Novel phases in the Fe-Si-O system at terapascal pressures

TL;DR

This study predicts new stable Fe-Si-O compounds at terapascal pressures relevant to super-Earth interiors, revealing novel structural arrangements and implications for planetary mantle composition.

Contribution

The paper introduces three previously unknown ternary Fe-Si-O phases stable near 1 TPa, expanding understanding of high-pressure mineralogy and planetary interior modeling.

Findings

Identified three stable Fe-Si-O compounds at 1 TPa

Revealed new Fe incorporation mechanisms in silicates

Suggested potential silicate dissociation at high pressures

Abstract

The Fe-Si-O ternary system, central to modeling the interiors of terrestrial planets, remains poorly constrained at Terapascal (TPa) pressures characteristic of super-Earth mantles.
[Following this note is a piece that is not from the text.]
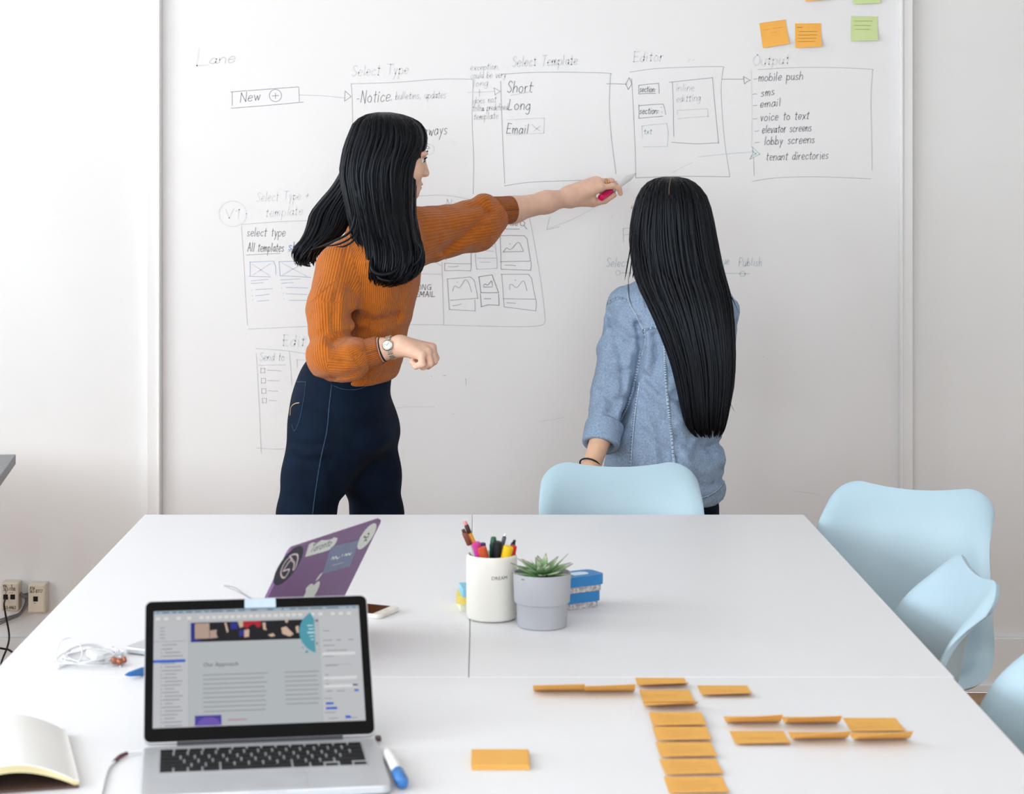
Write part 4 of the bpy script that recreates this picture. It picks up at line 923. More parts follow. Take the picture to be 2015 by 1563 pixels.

Using a combination of crystal-structure prediction and ab initio calculations, we identify three ternary compounds stable near 1 TPa: P3 FeSiO4, P3 Fe4Si5O18, and P-3 FeSi2O6. The first two phases are thermodynamically stable at low temperatures, whereas P-3 FeSi2O6 becomes favored above approximately 2000 K. All three are metallic, paramagnetic, and adopt pseudo-binary arrangements derived from the FeO2 and SiO2 end-member structures. Their crystal structures emerge through substitutions of Fe for Si in Fe2P-type SiO2 or of Si for Fe in Pnma-type FeO2, the stable elemental oxides at ~1 TPa. This structural continuity suggests that Fe preferentially substitutes for Si in the canonical Mg-silicates expected at TPa pressures. Notably, these new pseudo-binaries accommodate Fe in six- and nine-fold coordination, in contrast to the eight-fold cubic coordination found in FeO at similar pressures. The thermodynamic conditions under which these phases form from FeO2 and SiO2 mixtures are clarified through quasi-harmonic free-energy calculations. These phases imply a fundamentally different pattern of Fe incorporation into Mg-silicates at TPa pressures compared with that inferred for Earth's mantle, i.e., mainly [Fe]Mg. Their stability may trigger silicate dissociation into oxides ((Mg,Fe)2(Si,Fe)O4 -> 2(Mg,Fe)O + (Si,Fe)O2) at pressures below ~3 TPa, as expected in the Mg-Si-O system, with the extent of dissociation governed by iron content.